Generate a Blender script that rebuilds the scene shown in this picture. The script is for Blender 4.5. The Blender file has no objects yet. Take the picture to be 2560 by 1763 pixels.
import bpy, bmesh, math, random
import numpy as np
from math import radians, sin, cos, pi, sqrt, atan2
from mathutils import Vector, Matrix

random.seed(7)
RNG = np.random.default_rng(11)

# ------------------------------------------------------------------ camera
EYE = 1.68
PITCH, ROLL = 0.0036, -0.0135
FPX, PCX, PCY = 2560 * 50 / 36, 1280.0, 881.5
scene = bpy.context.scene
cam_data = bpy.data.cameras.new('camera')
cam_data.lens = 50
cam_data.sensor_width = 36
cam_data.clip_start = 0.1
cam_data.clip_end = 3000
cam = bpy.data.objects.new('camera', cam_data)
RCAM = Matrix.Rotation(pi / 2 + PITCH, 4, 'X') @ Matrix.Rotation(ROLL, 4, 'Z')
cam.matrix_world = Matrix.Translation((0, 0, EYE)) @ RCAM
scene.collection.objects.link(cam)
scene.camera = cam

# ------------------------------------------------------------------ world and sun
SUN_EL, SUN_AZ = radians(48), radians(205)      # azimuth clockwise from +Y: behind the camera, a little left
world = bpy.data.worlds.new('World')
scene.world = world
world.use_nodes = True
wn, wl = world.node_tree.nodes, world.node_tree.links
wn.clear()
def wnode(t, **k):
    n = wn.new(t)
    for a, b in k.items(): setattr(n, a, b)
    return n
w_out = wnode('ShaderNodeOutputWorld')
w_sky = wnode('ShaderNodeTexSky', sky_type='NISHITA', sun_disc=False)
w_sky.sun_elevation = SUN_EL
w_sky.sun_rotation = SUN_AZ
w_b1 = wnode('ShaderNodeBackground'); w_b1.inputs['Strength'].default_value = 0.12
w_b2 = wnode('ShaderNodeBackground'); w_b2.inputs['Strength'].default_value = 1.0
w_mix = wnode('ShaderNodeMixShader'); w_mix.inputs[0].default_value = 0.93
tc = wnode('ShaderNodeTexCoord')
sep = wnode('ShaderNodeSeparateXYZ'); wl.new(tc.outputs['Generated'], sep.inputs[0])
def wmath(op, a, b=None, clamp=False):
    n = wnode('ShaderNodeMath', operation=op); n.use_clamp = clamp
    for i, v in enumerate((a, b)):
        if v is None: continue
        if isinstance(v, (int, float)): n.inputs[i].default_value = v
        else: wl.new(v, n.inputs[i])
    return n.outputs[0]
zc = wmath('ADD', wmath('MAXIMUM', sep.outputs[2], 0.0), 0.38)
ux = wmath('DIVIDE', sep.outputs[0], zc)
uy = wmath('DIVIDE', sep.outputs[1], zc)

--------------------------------

Retype only the lines running from the top of the listing to the line that holds "from mathutils import Vector, Matrix", both ends included.

**The answer**
Generate a Blender script that rebuilds the scene shown in this picture. The script is for Blender 4.5. The Blender file has no objects yet. Take the picture to be 2560 by 1763 pixels.
import bpy, bmesh, math, random
import numpy as np
from math import radians, sin, cos, pi, sqrt, atan2
from mathutils import Vector, Matrix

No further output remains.